Questions for the sharpening shop: broken circular saw teeth, overheating saw blades, and more.

Vern Burke, SwiftWater Edge Tool Works

It’s that time again, time to answer questions I’ve had come in this week to the blog and the web site via Google hits!

Q. “can i use a diamond saw blade with broken teeth”

A. NO! Ok, maybe this calls for a more detailed answer :).

I have no idea why some folks don’t have that little inside voice telling them that using a physically damaged saw blade isn’t a good idea.

Aside from the fact that a diamond saw blade with a missing tooth would cut like total garbage and vibrate like crazy from being out of balance, any impact that is bad enough to break a tooth is likely to either warp the saw plate or start cracks in it, or both at the same time. Is it REALLY saving the cost of a new blade vs catching sharp shrapnel at high speed when the blade disintegrates?
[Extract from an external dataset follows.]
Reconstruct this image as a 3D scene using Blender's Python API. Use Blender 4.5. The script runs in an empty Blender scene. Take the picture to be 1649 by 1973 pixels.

Q. “why does my cicular saw blade overheat”

A. There are a number of reasons why a circular saw blade would overheat:

1. Not enough set in the teeth. Leaves the kerf too narrow and the saw plate rubs against the cut wood ends.

2. Saw blade is dull.

3. Saw blade is warped. Once again, the saw plate rubs against the cut wood ends.

4. Pitch (or other crud) buildup. Once again, the saw plate rubs against the cut wood ends.

5. Expansion slots and gullets are clogged. Heat can’t escape from the blade.

Q. What is the difference between a 2 man felling crosscut saw and a 2 man bucking crosscut saw.

A. An Eastern felling saw is a very narrow blade with lots of curve to the back (to keep the saw from getting pinched if the tree goes over backwards), usually “Climax” style handles, and usually Champion teeth. Great for dropping hardwood.

A Western style felling saw is wider with a less curved back, loop handles, and usually perforated lance teeth. Great for dropping softwood.

A Western style buck saw is the same as the Western style felling saw except for a much deeper “belly” in the blade.